Benefits of Money Market Funds

Benefits of Money Market Funds

Benefits of Money Market Funds

It is far better to invest in a compound interest yielding investment than a simple interest yielding one.

Many young Nigerians may not have heard of the benefits of money market funds and some that have heard about it, may not understand the working principles behind it while a very few smart ones are already investing in it.

We will try to define money market funds in the simplest way possible; money market fund is an open-ended mutual fund that deals in short-term discount securities such as treasury notes, bank bills and promissory notes. The money market funds are managed by experienced funds managers who are trained to optimise shareholder returns by deploying a balance mix of portfolio investing to ensure the investor’s money is safe and return remain higher than the inflation rate.

A money market fund can provide numerous benefits for investors especially in a high inflation economy such as the current Nigeria economy. Here are some of the benefits to consider:

Low risk investment
The risks of investing in money market funds are very low; the fund managers invest your funds in very low risk debt securities such as treasury bills, FGN bonds. You are very sure your capital is safe from the volatilities incurred from the stock market.

Higher return than the inflation rate
With the current inflation rate in Nigeria stands at about 14.6%, inflation rate as we all know, it is the rate at which prices increase over time, resulting in a fall in the purchasing value of the money.

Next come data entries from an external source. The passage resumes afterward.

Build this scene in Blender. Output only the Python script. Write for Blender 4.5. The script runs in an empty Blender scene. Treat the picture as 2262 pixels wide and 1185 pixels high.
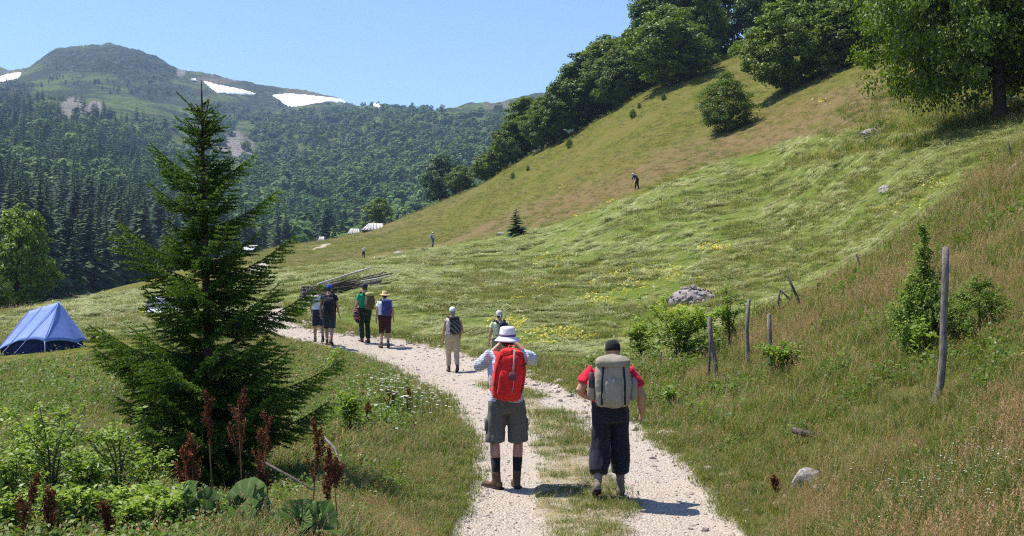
import bpy, bmesh, math, random, time
import numpy as np
from mathutils import Vector, Matrix, noise as mnoise
T0 = time.time()
rad = math.radians
SC = bpy.context.scene
COL = SC.collection
rng = np.random.default_rng(7)
random.seed(7)

# ------------------------------------------------------------------ camera, sky, sun, exposure
EYE = 2.35                      # eye height above the track where the two near hikers stand
PW, PH, FPX, CX, HY = 2262.0, 1185.0, 2300.0, 1131.0, 610.0
cd = bpy.data.cameras.new('camera'); cam = bpy.data.objects.new('camera', cd); COL.objects.link(cam)
cam.location = (0, 0, EYE); cam.rotation_euler = (rad(90), 0, 0)
cd.sensor_fit = 'HORIZONTAL'; cd.sensor_width = 36.0; cd.lens = 36.0 * FPX / PW
cd.shift_y = (HY - PH / 2) / PW
cd.clip_start = 0.1; cd.clip_end = 20000
SC.camera = cam
SUN_EL, SUN_AZ = rad(64), rad(-66)          # azimuth from +y, negative = to the left of the view
sun_dir = Vector((math.sin(SUN_AZ) * math.cos(SUN_EL), math.cos(SUN_AZ) * math.cos(SUN_EL), math.sin(SUN_EL)))
W = bpy.data.worlds.new('World'); SC.world = W; W.use_nodes = True
wn = W.node_tree; bg = wn.nodes['Background']
sky = wn.nodes.new('ShaderNodeTexSky'); sky.sky_type = 'NISHITA'; sky.sun_disc = False
sky.sun_elevation = SUN_EL; sky.sun_rotation = SUN_AZ
sky.altitude = 1500; sky.air_density = 1.15; sky.dust_density = 0.25; sky.ozone_density = 5.0
tint = wn.nodes.new('ShaderNodeMix'); tint.data_type = 'RGBA'; tint.blend_type = 'MULTIPLY'; tint.inputs[0].default_value = 1.0; tint.inputs[7].default_value = (.95, .96, 1.10, 1)
wn.links.new(sky.outputs[0], tint.inputs[6]); wn.links.new(tint.outputs[2], bg.inputs[0]); bg.inputs[1].default_value = 0.125
sl = bpy.data.lights.new('sun', 'SUN'); sl.energy = 5.0; sl.angle = rad(0.53); sl.color = (1.0, 0.94, 0.84)
so = bpy.data.objects.new('sun', sl); COL.objects.link(so)
so.rotation_euler = (-sun_dir).to_track_quat('-Z', 'Y').to_euler(); so.location = (-30, 10, 60)
SC.view_settings.view_transform = 'Standard'; SC.view_settings.look = 'None'
SC.view_settings.exposure = 0.72; SC.view_settings.gamma = 1.0; SC.view_settings.use_curve_mapping = False
SC.render.engine = 'CYCLES'
cy = SC.cycles
cy.max_bounces = 4; cy.diffuse_bounces = 2; cy.glossy_bounces = 2; cy.transmission_bounces = 4
cy.transparent_max_bounces = 4; cy.volume_bounces = 0; cy.use_denoising = False; cy.use_adaptive_sampling = True; cy.adaptive_threshold = 0.02; cy.pixel_filter_type = 'BLACKMAN_HARRIS'; cy.filter_width = 1.15
cy.sample_clamp_indirect = 6.0; cy.caustics_reflective = False; cy.caustics_refractive = False

# ------------------------------------------------------------------ helpers
def tag(o, label=None, cat=None, group=None, kind=None):
    if label: o['label'] = label
    if cat: o['category'] = cat
    if group: o['group'] = group
    if kind: o['kind'] = kind
    return o
def empty(name, loc=(0, 0, 0), rz=0.0, s=1.0):
    o = bpy.data.objects.new(name, None); COL.objects.link(o)
    o.location = loc; o.rotation_euler = (0, 0, rz); o.scale = (s, s, s); o.empty_display_size = 0.2
    return o
def mesh_np(name, V, F, mats=(), mi=None, smooth=False):
    """V (n,3); F: list of int arrays (m,k)"""
    me = bpy.data.meshes.new(name)
    V = np.asarray(V, np.float32)
    if not isinstance(F, (list, tuple)): F = [F]
    F = [np.asarray(f, np.int32) for f in F if len(f)]
    me.vertices.add(len(V)); me.vertices.foreach_set('co', V.ravel())
    tot = np.concatenate([np.full(len(f), f.shape[1], np.int32) for f in F])
    idx = np.concatenate([f.ravel() for f in F])
    me.loops.add(len(idx)); me.loops.foreach_set('vertex_index', idx)
    me.polygons.add(len(tot))
    st = np.zeros(len(tot), np.int32); st[1:] = np.cumsum(tot)[:-1]
    me.polygons.foreach_set('loop_start', st); me.polygons.foreach_set('loop_total', tot)
    if smooth: me.polygons.foreach_set('use_smooth', np.ones(len(tot), bool))
    for m in mats: me.materials.append(m)
    if mi is not None: me.polygons.foreach_set('material_index', np.asarray(mi, np.int32))
    me.update(calc_edges=True); me.validate()
    return me
def link(name, me, parent=None, loc=None, rot=None, scale=None):
    o = bpy.data.objects.new(name, me); COL.objects.link(o)
    if parent: o.parent = parent
    if loc is not None: o.location = loc
    if rot is not None: o.rotation_euler = rot
    if scale is not None: o.scale = scale
    return o
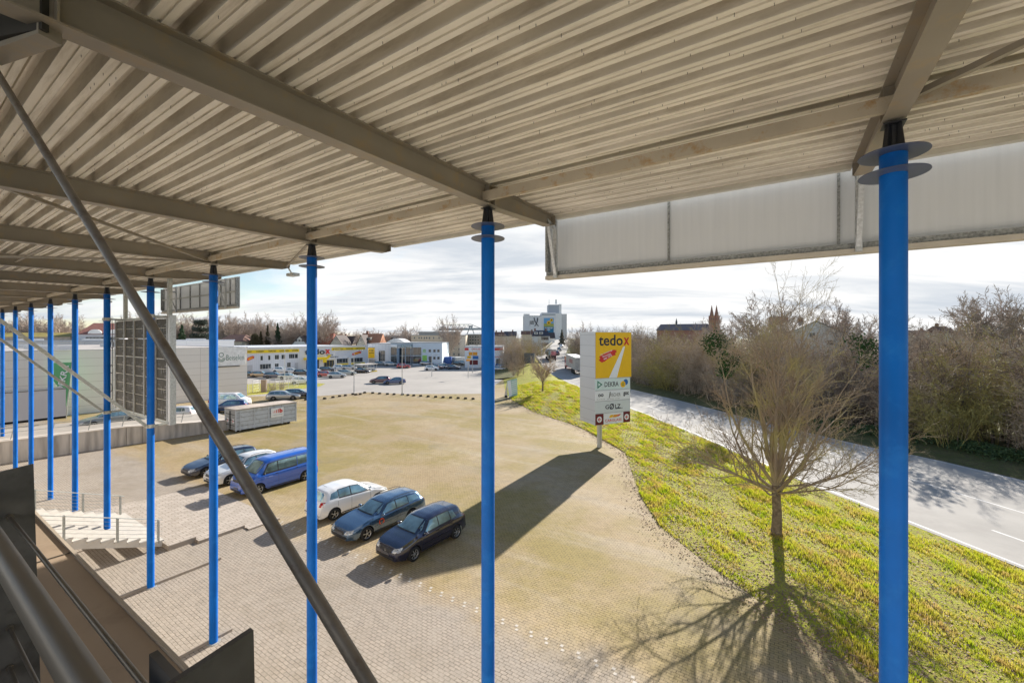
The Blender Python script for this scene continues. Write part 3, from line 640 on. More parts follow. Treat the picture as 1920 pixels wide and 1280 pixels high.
MB().fbox(.268, .280, .79, .925, CAMZ-1.6, CAMZ-.548).build('railing_post', mt_plate, rail)
mb = MB(); mb.bar(FZ(.20, .80, -.60), FZ(.27, .80, -.62), .05, .02); mb.tube([FZ(.20, .80, -.59), FZ(.235, .79, -.60), FZ(.262, .775, -.56)], .016, 10); mb.build('rail_bracket', mt_rod, rail, True)
# knob / tensioner where rod meets the near post
mb = MB(); c = FZ(.30, 1.7, -1.108); mb.tube([c-RV*.06, c+RV*.06], .011, 12); mb.box(c+ZV*.013, (.012, .012, .012)); mb.build('rod_tensioner', mt_rod, rail, True)
# ------------------------------------------------------------------ stair and paved terraces at the foot of the facade
mt_stair = M('pale_stair_concrete', (.60, .56, .50), .85, 0, .08, 3, dirt=(.4, .36, .3), dscale=4, damt=.4)
stair = thing('entrance_stair', 'pale open concrete stair with sawtooth edge around a blue column', 'stair', Fr(5, 26.5, 0))
for k in range(12):
    n1 = 7.5-k*.42; z = .20+(k+1)*.18
    for (ra, rb) in ((24.0, 26.68), (26.72, 29.4)): pass
    MB().fbox(n1-.44, n1, 24.0, 29.4, z-.07, z).build('stair_tread', mt_stair, stair)
for r in (24.06, 26.7, 29.2):
    mb = MB(); pts = [Fr(7.45, r, .05), Fr(7.45, r, .29)]
    for k in range(12): n1 = 7.47-k*.42; z = .20+(k+1)*.18-.072; pts += [Fr(n1, r, z), Fr(n1-.42, r, z)]
    pts += [Fr(7.45-12*.42, r, 1.95)]
    mb.prism(pts, RV*.12).build('stair_stringer', mt_stair, stair)
mt_slab = grid_mat('paved_terrace_stone', (.42, .37, .315), (.20, .18, .15), .42, 50, .02, .85, udir=RV, var=.12)
pave = thing('paved_terrace', 'broad low paved steps leading down from the stair to the lot', 'steps', Fr(9, 26, 0))
def pmat():
    m, t, b = newmat('terrace_pavers'); L = t.links.new; tc = t.nodes.new('ShaderNodeTexCoord')
    mp = t.nodes.new('ShaderNodeMapping'); mp.inputs['Rotation'].default_value = (0, 0, -math.atan2(NV.y, NV.x)); L(tc.outputs['Object'], mp.inputs[0])
    br = t.nodes.new('ShaderNodeTexBrick'); L(mp.outputs[0], br.inputs[0]); br.inputs['Scale'].default_value = 1; br.inputs['Brick Width'].default_value = .42; br.inputs['Row Height'].default_value = .22; br.inputs['Mortar Size'].default_value = .012
    br.inputs['Color1'].default_value = (.42, .36, .30, 1); br.inputs['Color2'].default_value = (.52, .45, .385, 1); br.inputs['Mortar'].default_value = (.20, .17, .13, 1); L(br.outputs[0], b.inputs['Base Color']); b.inputs['Roughness'].default_value = .85; return m
mt_tp = pmat()
for n0, n1, z, r0, r1 in ((10.5, 12.0, .05, 22.6, 31.6), (8.54, 10.498, .12, 23.1, 31.6), (7.5, 8.538, .20, 23.5, 31.6)):
    MB().fbox(n0, n1, r0, r1, 0, z).build('paved_step', mt_tp, pave)
    MB().fbox(n0-.0, n1+.03, r0-.04, r0-.002, 0, z+.012).build('step_edging', M('edging_stone', (.34, .29, .24), .9), pave)
MB().fbox(2.0, 7.498, 29.45, 31.6, 0, .27).build('paved_step', mt_tp, pave)
MB().fbox(.9, 8.46, 20.62, 20.72, 0, .10).build('kerb_strip', MATS['edging_stone'], pave)
MB().fbox(.9, 6.6, 15.3, 15.38, 0, .08).build('kerb_strip', MATS['edging_stone'], pave)
def cable_rail(r, label, pn):
    t = thing('stair_railing', label, 'railing', Fr(6.5, r, .8))
    def zs(n): return .20+max(0, (7.5-n))/.42*.18
    for n in pn:
        zb = zs(n); mb = MB(); mb.fbox(n-.03, n+.03, r-.07, r-.05, zb, zb+1.02); mb.fbox(n-.03, n+.03, r+.05, r+.07, zb, zb+1.02); mb.build('railing_post', mt_galv_far, t)
    for k in range(6):
        h = 1.0-k*.17; w_ = .02 if k == 0 else .007
        MB().tube([Fr(pn[0]+.15, r, zs(pn[0])+h), Fr(pn[-1]-.1, r, zs(pn[-1])+h)], w_, 6).build('handrail' if k == 0 else 'railing_cable', mt_galv_far, t)
cable_rail(24.05, 'low cable railing along the near side of the pale stair', [7.3, 5.9, 4.3, 2.8])
cable_rail(29.3, 'low cable railing along the far side of the pale stair', [7.3, 5.9, 4.3, 2.8])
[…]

As prices rises, your money buys less and less goods and services, so it would be a very wise decision to put your funds in an investment that will always return an interest higher than the current inflation rate.
These high inflationary trends will make the cost of goods and services to continue to rise in the near term reducing the purchasing power of most Nigerians, especially if your income remains flats.

Despite the negative effects of a higher inflationary economy, money market funds are benchmarked against the inflation rate.

Higher returns than standard savings accounts
The most popular investment destination for many young Nigerians with a little cash to spare is saving accounts. When you deposit money in a bank account, you basically lend that money to the bank and earn interest, presently the interest rate on a savings account in Nigeria is between 3 – 4% but if you borrow money from the bank; the lending rate is between 20-21%.

Investing in money market fund you are sure of a return higher than the inflation rate, as at the last time I checked the interest rate for the money market was about 15%.
It has a compounding effect
Money market fund has a compounding effect on its interest; every interest accrued is added to the principal sum of the initial deposit. Your initial deposit grow at a faster rate than simple interest investment, the rate at which the compound interest accrues depends on your initial deposit and the frequency of compounding; it has a monthly capitalization with the annual rate of interest meaning that the compounding frequency is monthly.

Start small and grow
You don’t need to have a lot of money to start investing in money market funds, you can start investing as little as N10,000 and you can keep topping your account with a minimum of N5,000 to start enjoying the benefits. The different fund managers have their different start-up deposit, so you can contact them for proper briefing.

Investment for your children
This is a very useful investment option for parents, who are looking to save for their children’s future or towards their university education.
Parents can start saving for their children as soon as they are given birth to, so let’s say the parents are saving for their children university education 16 years from their birth. If they can save for their children for 16years with the compounding effect on their initial deposit, the parent would not need to worry about the school fees of their children from matriculation to graduation.

You can quickly converted into cash at short notice: Unlike other investment, you don’t have to wait until it reaches it maturity date before you can cash out. On a short notice, if you have any need for immediate cash you can apply for your funds and cash out.

It is a good option for people saving up for a project:
If you are planning for any project, say you want to buy a car, equipment, land etc, you can be saving up for the project as the funds keep earning interest while you continue to save.

Finally, while inflation rate might be high, with Treasury bill and other government securities attracting yields of over 18%; you will agree with me that there has never been a better time to invest in money market funds today. Dare to start with what you have and from where you are.